A stunning article in the Chicago Sun-Times demonstrates that charter schools in Chicago do not get better results than public schools. Where differences exist, they are small.

Last year, Mayor Rahm Emanuel closed 50 neighborhood public schools, which will be replaced eventually by privately managed charter schools. But this article suggests that the results of the chaos and heartbreak in fragmenting communities and their schools will be minimal or nil.

Here is how the article begins:

“Since Mayor Rahm Emanuel took office in 2011, Chicago has ordered the closings of dozens of neighborhood public schools while approving a new wave of publicly financed, privately operated charter schools, in a much-touted effort to improve education.

“Emanuel’s push continues an effort begun under former Mayor Richard M. Daley and supported by U.S. Education Secretary Arne Duncan that’s seen the number of privately run schools across the city grow from none in 1996 to more than 130 today, with more set to open later this year. Charters and other privately run schools now serve nearly one of every seven Chicago public school students.

“But even as many parents have embraced the new schools, there’s little evidence in standardized test results that charters are performing better than traditional schools operated by the Chicago Public Schools system, an examination by the Chicago Sun-Times and the Medill Data Project at Northwestern University has found.

“In fact, in 2013, CPS schools had a higher percentage of elementary students who exceeded the standards for state tests for reading and math than the schools that are privately run with Chicago taxpayer funds.

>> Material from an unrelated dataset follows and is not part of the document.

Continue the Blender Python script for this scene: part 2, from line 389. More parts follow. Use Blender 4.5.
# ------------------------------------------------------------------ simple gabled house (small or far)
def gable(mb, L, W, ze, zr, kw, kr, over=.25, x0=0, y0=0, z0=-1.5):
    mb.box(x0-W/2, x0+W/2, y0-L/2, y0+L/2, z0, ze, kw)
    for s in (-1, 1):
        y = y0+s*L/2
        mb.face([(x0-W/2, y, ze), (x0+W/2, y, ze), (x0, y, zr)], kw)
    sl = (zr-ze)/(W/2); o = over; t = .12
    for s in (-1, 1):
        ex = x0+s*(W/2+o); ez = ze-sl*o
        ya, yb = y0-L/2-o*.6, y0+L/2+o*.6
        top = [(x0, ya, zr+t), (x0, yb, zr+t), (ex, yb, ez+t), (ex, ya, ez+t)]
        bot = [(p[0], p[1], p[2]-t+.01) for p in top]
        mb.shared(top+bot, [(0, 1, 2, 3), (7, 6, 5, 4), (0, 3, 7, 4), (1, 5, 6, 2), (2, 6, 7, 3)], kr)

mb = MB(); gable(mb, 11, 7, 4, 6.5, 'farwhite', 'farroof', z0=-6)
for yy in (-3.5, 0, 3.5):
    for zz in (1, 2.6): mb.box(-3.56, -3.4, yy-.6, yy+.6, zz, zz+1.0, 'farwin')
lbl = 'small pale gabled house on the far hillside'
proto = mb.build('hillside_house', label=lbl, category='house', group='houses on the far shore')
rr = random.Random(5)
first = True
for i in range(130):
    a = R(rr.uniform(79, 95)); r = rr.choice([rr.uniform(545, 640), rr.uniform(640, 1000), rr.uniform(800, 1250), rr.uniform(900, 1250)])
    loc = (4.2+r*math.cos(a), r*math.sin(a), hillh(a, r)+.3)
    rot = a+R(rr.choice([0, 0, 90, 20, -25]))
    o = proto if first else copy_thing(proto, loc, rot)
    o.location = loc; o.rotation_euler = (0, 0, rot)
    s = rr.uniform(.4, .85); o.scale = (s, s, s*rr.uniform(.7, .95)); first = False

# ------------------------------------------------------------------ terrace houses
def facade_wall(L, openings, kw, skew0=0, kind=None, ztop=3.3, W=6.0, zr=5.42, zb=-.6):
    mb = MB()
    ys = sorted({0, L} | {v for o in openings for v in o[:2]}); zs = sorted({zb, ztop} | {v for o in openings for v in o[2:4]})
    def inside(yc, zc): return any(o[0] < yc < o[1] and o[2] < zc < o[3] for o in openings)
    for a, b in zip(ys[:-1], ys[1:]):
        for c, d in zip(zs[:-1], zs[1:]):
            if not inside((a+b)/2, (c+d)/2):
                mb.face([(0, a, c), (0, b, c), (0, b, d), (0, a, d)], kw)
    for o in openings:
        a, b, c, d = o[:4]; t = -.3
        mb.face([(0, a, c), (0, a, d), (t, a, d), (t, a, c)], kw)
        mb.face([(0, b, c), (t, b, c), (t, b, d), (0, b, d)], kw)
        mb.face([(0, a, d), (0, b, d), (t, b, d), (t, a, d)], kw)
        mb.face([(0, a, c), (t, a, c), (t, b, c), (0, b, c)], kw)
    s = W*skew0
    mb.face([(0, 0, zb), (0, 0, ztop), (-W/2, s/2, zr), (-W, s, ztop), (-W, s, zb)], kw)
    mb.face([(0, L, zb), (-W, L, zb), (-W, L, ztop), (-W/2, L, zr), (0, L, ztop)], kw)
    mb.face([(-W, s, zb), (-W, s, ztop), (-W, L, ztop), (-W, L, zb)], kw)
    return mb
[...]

“That was true for all CPS-run schools and also just for traditional neighborhood schools, which don’t require admissions tests or offer specialized courses of instruction.

“The analysis looked at the scores of every Chicago student who took the state tests last year — nearly 173,000 students at traditional CPS-run schools and more than 23,000 students at charter schools and the much smaller group attending so-called contract schools. Like charters, contract schools are run by private organizations with the authorization and financial backing of Chicago schools officials.

“The Sun-Times/Medill Data Project analysis showed:

◆ On the math portion of the Illinois Standards Achievement Test, 7.3 percent of CPS neighborhood school students exceeded standards, while 5.3 percent of kids at the privately run schools did so.

◆ Among charter or contract elementary students, 7.9 percent exceeded standards on the ISAT for reading, compared with 9.8 percent of students at neighborhood schools. The ISAT in math and reading is given to third- through eighth-graders.

◆ Neighborhood and privately run high schools both saw just 1.6 percent of their students exceeding standards for reading on the Prairie State Achievement Examination, which is given to high school juniors.

◆ Charters and contract schools edged out neighborhood high schools — 1.3 percent to 0.7 percent — when it came to exceeding standards on the math portion of the PSAE last year.

A previously unreleased study in 2010 showed the same results, yet that did not stop either Rahm Emanuel or Arne Duncan from showering charter schools with praise and largesse:

“The analysis of the 2013 test results was similar to what CPS officials found in a 2010 study ordered by Terry Mazany, who was interim schools chief during the last six months of the Daley administration. According to previously unreleased records, that internal review found that charter students did far worse on the ISAT than students at CPS-run magnet schools and only slightly better than students at neighborhood schools.

“The results showed that they were virtually identical,” Mazany said of the 2010 study. “I found that surprising because charters are based on a model that they have greater freedom, opportunity to be innovative and be more flexible. So I would have intuitively expected they would have been performing much better than the neighborhood schools they were pitted against.”